*What is required*. Extract the complete listing and output it unchanged.
:::::
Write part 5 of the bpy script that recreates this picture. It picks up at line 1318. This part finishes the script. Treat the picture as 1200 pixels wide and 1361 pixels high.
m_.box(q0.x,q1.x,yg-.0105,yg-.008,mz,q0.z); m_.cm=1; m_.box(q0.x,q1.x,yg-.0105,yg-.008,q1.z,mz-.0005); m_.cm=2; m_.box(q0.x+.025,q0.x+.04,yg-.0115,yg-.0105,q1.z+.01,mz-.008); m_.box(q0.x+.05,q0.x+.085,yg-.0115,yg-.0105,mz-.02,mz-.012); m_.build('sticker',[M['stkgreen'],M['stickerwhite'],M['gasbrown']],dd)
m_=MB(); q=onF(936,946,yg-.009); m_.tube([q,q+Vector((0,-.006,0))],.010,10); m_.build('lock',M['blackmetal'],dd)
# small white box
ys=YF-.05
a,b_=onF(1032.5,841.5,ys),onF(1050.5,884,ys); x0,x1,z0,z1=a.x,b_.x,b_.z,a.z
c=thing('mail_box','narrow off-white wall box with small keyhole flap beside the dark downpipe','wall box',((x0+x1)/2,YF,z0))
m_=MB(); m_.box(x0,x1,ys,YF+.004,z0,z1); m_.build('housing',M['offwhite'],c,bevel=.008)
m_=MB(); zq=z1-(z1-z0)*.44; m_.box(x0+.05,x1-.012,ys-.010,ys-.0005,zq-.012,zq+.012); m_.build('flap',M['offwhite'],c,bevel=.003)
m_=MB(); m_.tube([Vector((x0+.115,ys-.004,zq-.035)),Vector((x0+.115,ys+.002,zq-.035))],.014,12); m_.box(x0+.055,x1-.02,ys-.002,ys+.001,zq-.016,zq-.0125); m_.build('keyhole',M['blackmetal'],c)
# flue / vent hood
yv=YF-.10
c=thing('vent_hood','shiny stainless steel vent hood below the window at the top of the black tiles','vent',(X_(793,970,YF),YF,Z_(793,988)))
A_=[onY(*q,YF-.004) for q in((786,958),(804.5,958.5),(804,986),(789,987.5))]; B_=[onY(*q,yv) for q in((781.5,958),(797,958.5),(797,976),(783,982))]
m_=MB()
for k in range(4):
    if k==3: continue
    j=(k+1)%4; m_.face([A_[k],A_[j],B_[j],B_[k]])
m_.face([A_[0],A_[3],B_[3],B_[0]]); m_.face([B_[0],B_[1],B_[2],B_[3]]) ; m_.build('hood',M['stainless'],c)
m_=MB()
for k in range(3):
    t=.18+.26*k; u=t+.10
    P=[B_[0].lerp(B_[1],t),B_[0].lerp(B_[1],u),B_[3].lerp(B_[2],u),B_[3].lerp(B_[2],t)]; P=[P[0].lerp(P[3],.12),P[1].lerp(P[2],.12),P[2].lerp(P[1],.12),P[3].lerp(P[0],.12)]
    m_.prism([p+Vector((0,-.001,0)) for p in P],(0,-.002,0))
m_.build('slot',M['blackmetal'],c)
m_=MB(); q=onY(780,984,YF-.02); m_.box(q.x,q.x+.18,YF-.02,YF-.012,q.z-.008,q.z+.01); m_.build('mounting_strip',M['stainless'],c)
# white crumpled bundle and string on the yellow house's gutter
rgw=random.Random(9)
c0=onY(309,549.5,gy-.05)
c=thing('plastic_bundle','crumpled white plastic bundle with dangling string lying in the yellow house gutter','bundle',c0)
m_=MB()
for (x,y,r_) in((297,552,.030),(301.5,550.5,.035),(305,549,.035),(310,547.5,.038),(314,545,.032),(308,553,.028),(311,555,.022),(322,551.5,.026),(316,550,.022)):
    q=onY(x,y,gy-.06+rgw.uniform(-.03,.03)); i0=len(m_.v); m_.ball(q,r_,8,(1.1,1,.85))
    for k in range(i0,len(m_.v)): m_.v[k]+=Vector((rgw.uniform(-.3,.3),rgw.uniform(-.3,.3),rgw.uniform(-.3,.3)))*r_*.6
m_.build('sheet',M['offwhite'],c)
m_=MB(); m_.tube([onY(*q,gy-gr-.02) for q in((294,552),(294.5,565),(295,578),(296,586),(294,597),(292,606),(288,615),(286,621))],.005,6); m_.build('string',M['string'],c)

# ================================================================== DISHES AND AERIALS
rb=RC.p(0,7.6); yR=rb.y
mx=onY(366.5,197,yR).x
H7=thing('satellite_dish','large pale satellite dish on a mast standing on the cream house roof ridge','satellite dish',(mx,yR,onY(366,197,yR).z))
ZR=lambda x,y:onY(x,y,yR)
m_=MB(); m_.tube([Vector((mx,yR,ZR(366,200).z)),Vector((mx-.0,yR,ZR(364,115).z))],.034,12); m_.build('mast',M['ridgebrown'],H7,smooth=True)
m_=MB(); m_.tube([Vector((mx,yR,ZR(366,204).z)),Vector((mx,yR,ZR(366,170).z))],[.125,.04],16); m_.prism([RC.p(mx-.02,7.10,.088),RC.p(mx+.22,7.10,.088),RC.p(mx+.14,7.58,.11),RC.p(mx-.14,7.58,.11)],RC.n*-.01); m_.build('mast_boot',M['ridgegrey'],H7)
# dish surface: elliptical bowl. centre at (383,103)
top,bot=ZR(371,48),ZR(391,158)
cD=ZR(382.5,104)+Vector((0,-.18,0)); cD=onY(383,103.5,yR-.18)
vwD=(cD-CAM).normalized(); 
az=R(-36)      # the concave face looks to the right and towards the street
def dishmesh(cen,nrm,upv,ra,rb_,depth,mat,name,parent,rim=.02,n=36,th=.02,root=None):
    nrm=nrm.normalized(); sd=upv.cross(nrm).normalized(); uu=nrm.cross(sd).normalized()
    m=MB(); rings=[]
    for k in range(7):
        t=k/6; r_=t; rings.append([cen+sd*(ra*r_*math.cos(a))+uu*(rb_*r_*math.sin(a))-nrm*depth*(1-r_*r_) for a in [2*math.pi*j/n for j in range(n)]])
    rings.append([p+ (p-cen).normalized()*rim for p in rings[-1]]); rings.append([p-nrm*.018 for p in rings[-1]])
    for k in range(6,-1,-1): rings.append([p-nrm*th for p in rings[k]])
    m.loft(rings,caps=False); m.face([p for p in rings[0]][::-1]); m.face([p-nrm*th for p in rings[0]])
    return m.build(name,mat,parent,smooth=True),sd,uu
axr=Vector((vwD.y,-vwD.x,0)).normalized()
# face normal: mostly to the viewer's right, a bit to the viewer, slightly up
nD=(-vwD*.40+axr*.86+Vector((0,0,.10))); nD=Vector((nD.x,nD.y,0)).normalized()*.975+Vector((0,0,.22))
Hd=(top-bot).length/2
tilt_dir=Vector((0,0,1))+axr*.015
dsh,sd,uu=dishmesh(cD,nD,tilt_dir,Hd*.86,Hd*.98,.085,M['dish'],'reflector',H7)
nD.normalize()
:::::
*Task answer*.
Write part 5 of the bpy script that recreates this picture. It picks up at line 1318. This part finishes the script. Treat the picture as 1200 pixels wide and 1361 pixels high.
m_.box(q0.x,q1.x,yg-.0105,yg-.008,mz,q0.z); m_.cm=1; m_.box(q0.x,q1.x,yg-.0105,yg-.008,q1.z,mz-.0005); m_.cm=2; m_.box(q0.x+.025,q0.x+.04,yg-.0115,yg-.0105,q1.z+.01,mz-.008); m_.box(q0.x+.05,q0.x+.085,yg-.0115,yg-.0105,mz-.02,mz-.012); m_.build('sticker',[M['stkgreen'],M['stickerwhite'],M['gasbrown']],dd)
m_=MB(); q=onF(936,946,yg-.009); m_.tube([q,q+Vector((0,-.006,0))],.010,10); m_.build('lock',M['blackmetal'],dd)
# small white box
ys=YF-.05
a,b_=onF(1032.5,841.5,ys),onF(1050.5,884,ys); x0,x1,z0,z1=a.x,b_.x,b_.z,a.z
c=thing('mail_box','narrow off-white wall box with small keyhole flap beside the dark downpipe','wall box',((x0+x1)/2,YF,z0))
m_=MB(); m_.box(x0,x1,ys,YF+.004,z0,z1); m_.build('housing',M['offwhite'],c,bevel=.008)
m_=MB(); zq=z1-(z1-z0)*.44; m_.box(x0+.05,x1-.012,ys-.010,ys-.0005,zq-.012,zq+.012); m_.build('flap',M['offwhite'],c,bevel=.003)
m_=MB(); m_.tube([Vector((x0+.115,ys-.004,zq-.035)),Vector((x0+.115,ys+.002,zq-.035))],.014,12); m_.box(x0+.055,x1-.02,ys-.002,ys+.001,zq-.016,zq-.0125); m_.build('keyhole',M['blackmetal'],c)
# flue / vent hood
yv=YF-.10
c=thing('vent_hood','shiny stainless steel vent hood below the window at the top of the black tiles','vent',(X_(793,970,YF),YF,Z_(793,988)))
A_=[onY(*q,YF-.004) for q in((786,958),(804.5,958.5),(804,986),(789,987.5))]; B_=[onY(*q,yv) for q in((781.5,958),(797,958.5),(797,976),(783,982))]
m_=MB()
for k in range(4):
    if k==3: continue
    j=(k+1)%4; m_.face([A_[k],A_[j],B_[j],B_[k]])
m_.face([A_[0],A_[3],B_[3],B_[0]]); m_.face([B_[0],B_[1],B_[2],B_[3]]) ; m_.build('hood',M['stainless'],c)
m_=MB()
for k in range(3):
    t=.18+.26*k; u=t+.10
    P=[B_[0].lerp(B_[1],t),B_[0].lerp(B_[1],u),B_[3].lerp(B_[2],u),B_[3].lerp(B_[2],t)]; P=[P[0].lerp(P[3],.12),P[1].lerp(P[2],.12),P[2].lerp(P[1],.12),P[3].lerp(P[0],.12)]
    m_.prism([p+Vector((0,-.001,0)) for p in P],(0,-.002,0))
m_.build('slot',M['blackmetal'],c)
m_=MB(); q=onY(780,984,YF-.02); m_.box(q.x,q.x+.18,YF-.02,YF-.012,q.z-.008,q.z+.01); m_.build('mounting_strip',M['stainless'],c)
# white crumpled bundle and string on the yellow house's gutter
rgw=random.Random(9)
c0=onY(309,549.5,gy-.05)
c=thing('plastic_bundle','crumpled white plastic bundle with dangling string lying in the yellow house gutter','bundle',c0)
m_=MB()
for (x,y,r_) in((297,552,.030),(301.5,550.5,.035),(305,549,.035),(310,547.5,.038),(314,545,.032),(308,553,.028),(311,555,.022),(322,551.5,.026),(316,550,.022)):
    q=onY(x,y,gy-.06+rgw.uniform(-.03,.03)); i0=len(m_.v); m_.ball(q,r_,8,(1.1,1,.85))
    for k in range(i0,len(m_.v)): m_.v[k]+=Vector((rgw.uniform(-.3,.3),rgw.uniform(-.3,.3),rgw.uniform(-.3,.3)))*r_*.6
m_.build('sheet',M['offwhite'],c)
m_=MB(); m_.tube([onY(*q,gy-gr-.02) for q in((294,552),(294.5,565),(295,578),(296,586),(294,597),(292,606),(288,615),(286,621))],.005,6); m_.build('string',M['string'],c)

# ================================================================== DISHES AND AERIALS
rb=RC.p(0,7.6); yR=rb.y
mx=onY(366.5,197,yR).x
H7=thing('satellite_dish','large pale satellite dish on a mast standing on the cream house roof ridge','satellite dish',(mx,yR,onY(366,197,yR).z))
ZR=lambda x,y:onY(x,y,yR)
m_=MB(); m_.tube([Vector((mx,yR,ZR(366,200).z)),Vector((mx-.0,yR,ZR(364,115).z))],.034,12); m_.build('mast',M['ridgebrown'],H7,smooth=True)
m_=MB(); m_.tube([Vector((mx,yR,ZR(366,204).z)),Vector((mx,yR,ZR(366,170).z))],[.125,.04],16); m_.prism([RC.p(mx-.02,7.10,.088),RC.p(mx+.22,7.10,.088),RC.p(mx+.14,7.58,.11),RC.p(mx-.14,7.58,.11)],RC.n*-.01); m_.build('mast_boot',M['ridgegrey'],H7)
# dish surface: elliptical bowl. centre at (383,103)
top,bot=ZR(371,48),ZR(391,158)
cD=ZR(382.5,104)+Vector((0,-.18,0)); cD=onY(383,103.5,yR-.18)
vwD=(cD-CAM).normalized(); 
az=R(-36)      # the concave face looks to the right and towards the street
def dishmesh(cen,nrm,upv,ra,rb_,depth,mat,name,parent,rim=.02,n=36,th=.02,root=None):
    nrm=nrm.normalized(); sd=upv.cross(nrm).normalized(); uu=nrm.cross(sd).normalized()
    m=MB(); rings=[]
    for k in range(7):
        t=k/6; r_=t; rings.append([cen+sd*(ra*r_*math.cos(a))+uu*(rb_*r_*math.sin(a))-nrm*depth*(1-r_*r_) for a in [2*math.pi*j/n for j in range(n)]])
    rings.append([p+ (p-cen).normalized()*rim for p in rings[-1]]); rings.append([p-nrm*.018 for p in rings[-1]])
    for k in range(6,-1,-1): rings.append([p-nrm*th for p in rings[k]])
    m.loft(rings,caps=False); m.face([p for p in rings[0]][::-1]); m.face([p-nrm*th for p in rings[0]])
    return m.build(name,mat,parent,smooth=True),sd,uu
axr=Vector((vwD.y,-vwD.x,0)).normalized()
# face normal: mostly to the viewer's right, a bit to the viewer, slightly up
nD=(-vwD*.40+axr*.86+Vector((0,0,.10))); nD=Vector((nD.x,nD.y,0)).normalized()*.975+Vector((0,0,.22))
Hd=(top-bot).length/2
tilt_dir=Vector((0,0,1))+axr*.015
dsh,sd,uu=dishmesh(cD,nD,tilt_dir,Hd*.86,Hd*.98,.085,M['dish'],'reflector',H7)
nD.normalize()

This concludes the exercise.